Investors can look forward to many more years of dividend growth from this infrastructure giant. The company believes the world will need roughly $100 trillion to maintain, upgrade, and build infrastructure by 2040. With a record backlog of growth projects worth nearly $8 billion at the moment, at least another decade of dividend growth from this stock isn't an unreasonable expectation.
Realty Income
With buildings worth $40.6 billion at the end of November, Realty Income is one of the largest publicly traded real estate investment trusts (REITs) around. At recent prices, it offers a 6.1% dividend yield and there's a very high chance you'll receive much more by the time you're ready to retire.
Realty Income's cash flows are highly predictable because it locks tenants, such as Dollar General and Walgreens, into long-term net leases.
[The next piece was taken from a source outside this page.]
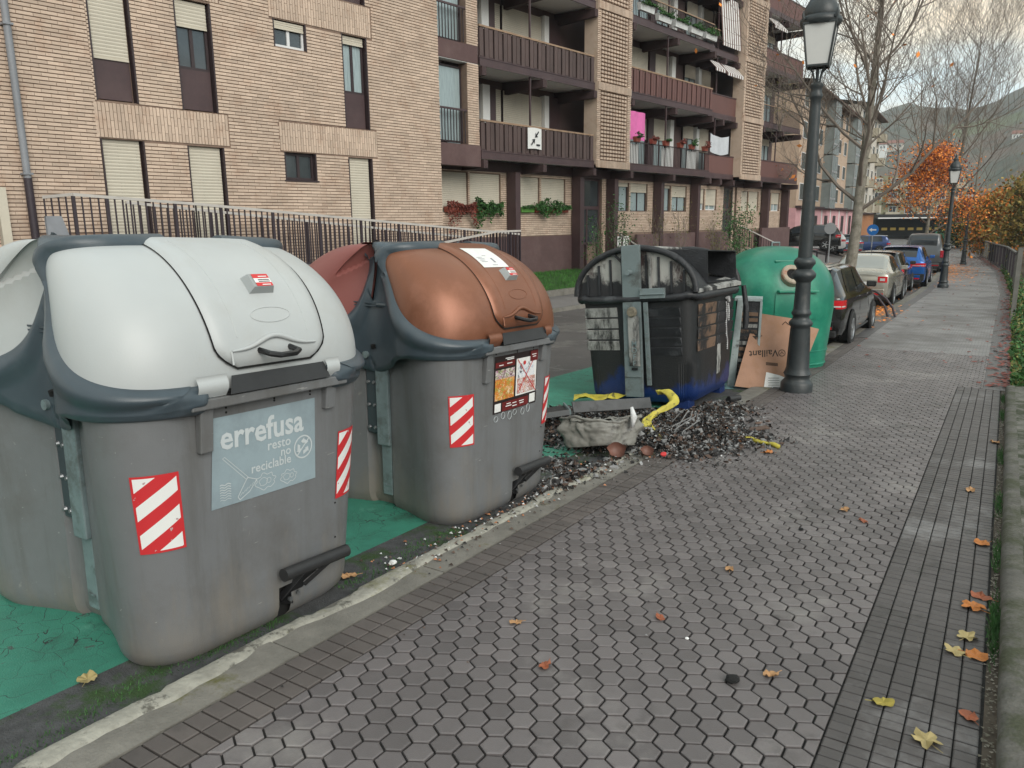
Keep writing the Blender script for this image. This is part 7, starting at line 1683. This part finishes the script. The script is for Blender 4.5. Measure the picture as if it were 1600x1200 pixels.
# melted grey basin
M['basin'] = mat('melted_grey_plastic', (.20, .195, .175), .6, var=.15, scale=8, bump=.3, bscale=30, dirt_or_sheen=(.09, .085, .08), dscale=5, dthr=(.5, .62), drough=.4)
bt = thing('melted_basin', 'crumpled grey melted plastic basin lying at the kerb before the burnt container', 'basin', None, at(-2.80, 5.80, .06, radians(38), radians(-20)))
g = MB()
def bas(u, v):
    a = 2*pi*u; r = lerp(.80, 1.0, v**.6)*(1 + .16*cos(4*a+pi)*-1); w1 = .085*noise.noise((cos(a)*2.2, sin(a)*2.2, v*2.4+1)) + .060*noise.noise((cos(a)*5, sin(a)*5, v*4)) + .03*noise.noise((cos(a)*11, sin(a)*11, v*9)); r += w1*(.4+v)*1.6
    return (.32*r*cos(a), .17*r*sin(a), .02 + .225*v + .03*sin(a*2+1)*v + .03*noise.noise((cos(a)*3, sin(a)*3, 7))*v)
g.grid(bas, 96, 26, uv=False); k = len(g.v); part('shell', g, M['basin'], bt, 0)
g = MB(); g.tube([Vector(bas(i/60, 1.0)) + Vector((0, 0, .004)) for i in range(61)], [.013 + .006*noise.noise((i*.4, 0, 0)) for i in range(61)], 6, cap=False); part('rim', g, M['basin'], bt, 0)
g = MB(); g.grid(lambda u, v: (.31*v*cos(2*pi*u), .165*v*sin(2*pi*u), .235 + .05*noise.noise((cos(2*pi*u)*v*3, sin(2*pi*u)*v*3, 2)) + .035*noise.noise((cos(2*pi*u)*v*8, sin(2*pi*u)*v*8, 2))), 64, 16, uv=False); part('crumpled_top', g, M['basin'], bt, 0)
g = MB(); g.tube([(.26, -.12, .34), (.27, -.14, .25), (.25, -.13, .17)], [.014, .03, .012], 6); part('melted_fold', g, M['dk4'], bt, 0)
# yellow melted strip
M['yel'] = mat('melted_yellow_plastic', (.47, .40, .05), .55, var=.15, scale=9, bump=.4, bscale=40, dirt_or_sheen=(.10, .09, .03), dscale=12, dthr=(.54, .62))
yr = thing('yellow_strip', 'curved melted bright yellow plastic strip standing over the burnt heap', 'plastic strip', None, at(-2.43, 6.15, 0))
g = MB(); ctr = [Vector(p) for p in ((.04, -.03, .03), (-.02, .02, .06), (-.12, .12, .10), (-.20, .24, .15), (-.17, .38, .20), (-.09, .50, .25), (-.08, .60, .30), (-.18, .68, .34), (-.26, .70, .33))]
def strip3(u, v):
    t = v*(len(ctr)-1); i = min(int(t), len(ctr)-2); f = t-i; p0 = ctr[max(0, i-1)]; p1 = ctr[i]; p2 = ctr[i+1]; p3 = ctr[min(len(ctr)-1, i+2)]
    p = .5*((2*p1) + (p2-p0)*f + (2*p0-5*p1+4*p2-p3)*f*f + (3*p1-p0-3*p2+p3)*f**3); a = 2*pi*u; w_ = .042 + .014*sin(v*9) - .03*(v < .1); 
    return (p.x + w_*cos(a)*.9 + .01*noise.noise((a, v*14, 0)), p.y + w_*cos(a)*.35, p.z + .020*sin(a) + .018*cos(2*a)*sin(v*7) + .012*noise.noise((a*2, v*20, 1)))
g.grid(strip3, 16, 60, uv=False); part('strip', g, M['yel'], yr, 0)
g = MB(); g.grid(lambda u, v: (-3.95 + .75*u - .1*v, 7.45 + .55*u + .22*v + .05*sin(u*9), zn(7.6) - RD + .09 + .05*u + .07*noise.noise((u*5, v*3, 0)) + .02*sin(v*6)), 16, 6, uv=False); solo('yellow_sheet', g, M['yel'], 'flat sooty yellow plastic sheet under the front of the burnt container', 'plastic sheet', smooth=0)
g = MB(); pts = [(-2.02 + .055*i, 6.90 - .02*i + .02*sin(i*1.9), zn(6.8) + .012 + .012*abs(sin(i*1.3))) for i in range(10)]; g.tube(pts, [.012 + .012*abs(sin(i*2.2)) for i in range(10)], 5); solo('yellow_shred', g, M['yel'], 'twisted yellow and green shred trailing onto the hexagonal tiles', 'plastic shred', smooth=0)
# dark plank, steel tray, brown plank
g = MB(); g.box(-.42, .42, -.055, .055, -.012, .012); solo('charred_board', g, mat('charred_board', (.06, .062, .064), .6, var=.25, scale=8, dirt_or_sheen=(.02, .02, .02), dscale=6), 'long dark grey charred board lying across the heap behind the basin', 'board', None, None, mat=at(-3.10, 6.65, .27, radians(48), radians(62), radians(4)), bevel=.004)
tr_ = thing('steel_tray', 'dented shallow tray with bright steel edge sticking out behind the brown lidded container', 'tray', None, at(-3.62, 6.12, .17, radians(40), 0, radians(-6)))
g = MB(); g.box(-.38, .30, -.02, .28, 0, .015); part('base', g, M['dk1'], tr_); g = MB(); g.box(-.38, .30, -.035, -.02, -.004, .045); part('edge', g, M['bolt'], tr_); g = MB(); g.box(.30, .315, -.03, .28, -.004, .045); part('edge', g, M['galv'], tr_); g = MB(); g.tube([(-.1, .1, -.14), (-.1, .1, 0)], [.10, .15], 14); part('bowl', g, M['basin'], tr_, 50)
g = MB(); g.box(-.19, .19, -.03, .03, -.006, .006); solo('wood_strip', g, M['dk2'], 'thin reddish brown slat lying on the tiles right of the heap', 'slat', None, None, mat=at(-1.90, 7.18, .025, radians(50), radians(8), radians(-3)))
g = MB(); g.tube([(0, 0, 0), (.0, .16, .0)], .035, 12); g.tube([(0, .01, 0), (0, -.002, 0)], .028, 12); solo('black_can', g, M['rubber'], 'black open pipe end lying by the kerb beyond the burnt container', 'pipe', None, 40, mat=at(-2.50, 8.45, .05, radians(-30)))
g = MB(); g.lathe([(.028, 0), (.036, .085), (.034, .085), (.026, .004)], 16); solo('paper_cup', g, M['white'], 'small crushed white cup in the gutter beside the second pedal', 'cup', None, 40, mat=at(-2.70, 4.82, .04, .4, radians(80)))
g = MB(); g.lathe([(.024, 0), (.025, .012), (.018, .015)], 16); solo('red_cap', g, M['red'], 'bright red bottle cap on the kerb below the yellow strip', 'cap', None, 40, mat=at(-2.24, 5.82, .03, 0, .4))
M['bowlb'] = mat('burnt_brown_bowl', (.16, .075, .055), .55, var=.25, scale=14)
for x, y, r_, lab, rx in ((-2.58, 5.62, .075, 'broken brown bowl leaning on the grey basin', .7), (-2.36, 5.75, .055, 'small brown bowl left of the red cap', .5)):
    g = MB(); g.grid(lambda u, v: (r_*cos(2*pi*u)*sin(v*1.45)*(1+.12*sin(5*u*2*pi)*v), r_*sin(2*pi*u)*sin(v*1.45), r_*(1-cos(v*1.45))), 24, 8, uv=False); solo('brown_bowl', g, M['bowlb'], lab, 'bowl', 'broken bowls on the kerb', 0, mat=at(x, y, .03, .6, rx))
for k in range(5):
    g = MB(); x0 = -2.46 + .035*k + .02*sin(k*7); g.tube([(x0, 6.9-.02*k, zn(6.8)+.20), (x0+.02+.02*k, 6.72-.03*k, zn(6.7)+.20+.03*sin(k*3)), (x0-.02+.05*sin(k*2), 6.60-.05*k, zn(6.6)+.12), (x0+.05*cos(k*5), 6.50-.05*k, zn(6.5)+.03)], .0055, 5)
    solo('melted_cable', g, M['dk3'], ['pale grey melted cable beside the yellow strip, leftmost of five', 'pale grey melted cable beside the yellow strip, second of five', 'pale grey melted cable beside the yellow strip, middle of five', 'pale grey melted cable beside the yellow strip, fourth of five', 'pale grey melted cable beside the yellow strip, rightmost of five'][k], 'cable', 'melted cables over the heap', 50)
# soot and puddle on the ground beyond the container
g = MB(); g.add([(-3.05 + .34*cos(a)*(1+.25*sin(3*a)), 9.72 + .30*sin(a)*(1+.2*cos(5*a)), zn(9.72 + .3*sin(a)) - RD + .024) for a in [2*pi*i/32 for i in range(32)]], [tuple(range(32))]); struct('pale_blue_residue', g, mat('pale_blue_residue', (.18, .33, .36), .5, var=.4, scale=6, dirt_or_sheen=(.03, .05, .05), dscale=7, dthr=(.45, .55)))
# ================================================================== HAZE
hm = bpy.data.materials.new('haze_air'); hm.use_nodes = True; hn_ = hm.node_tree; hn_.nodes.clear()
pv = hn_.nodes.new('ShaderNodeVolumePrincipled'); pv.inputs['Color'].default_value = (.80, .88, .95, 1); pv.inputs['Density'].default_value = .0004; pv.inputs['Anisotropy'].default_value = .2
ho = hn_.nodes.new('ShaderNodeOutputMaterial'); hn_.links.new(pv.outputs[0], ho.inputs['Volume'])
g = MB(); g.box(-900, 900, -660, 1000, -12, 150); o = part('haze', g, hm, None); o['kind'] = 'stuff'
Those leases make the tenant responsible for taxes, maintenance, and other unpredictable expenses that come with building ownership.
Changing interest rates are an obstacle but they aren't one this company doesn't know how to navigate while meeting its dividend obligations. Its shareholders have received a dividend payment every month since 1969.
Realty Income REIT has raised its dividend payout every quarter since it became a publicly traded business in 1994. The past five years have been turbulent ones to own lots of commercial property but it didn't stop the company from raising its dividend payout 13.3% higher.
Maintaining an annual growth rate in the single digits should be a breeze for this well-established REIT. European businesses that own their properties are learning that Realty Income and its peers are a great way to finance their businesses.
There's heaps of room for growth across the Atlantic. Publicly traded net lease REITs account for less than 0.1% of the addressable European market. Heaps of room to grow gives this reliable dividend stock a great chance to deliver an income stream that grows throughout your retirement.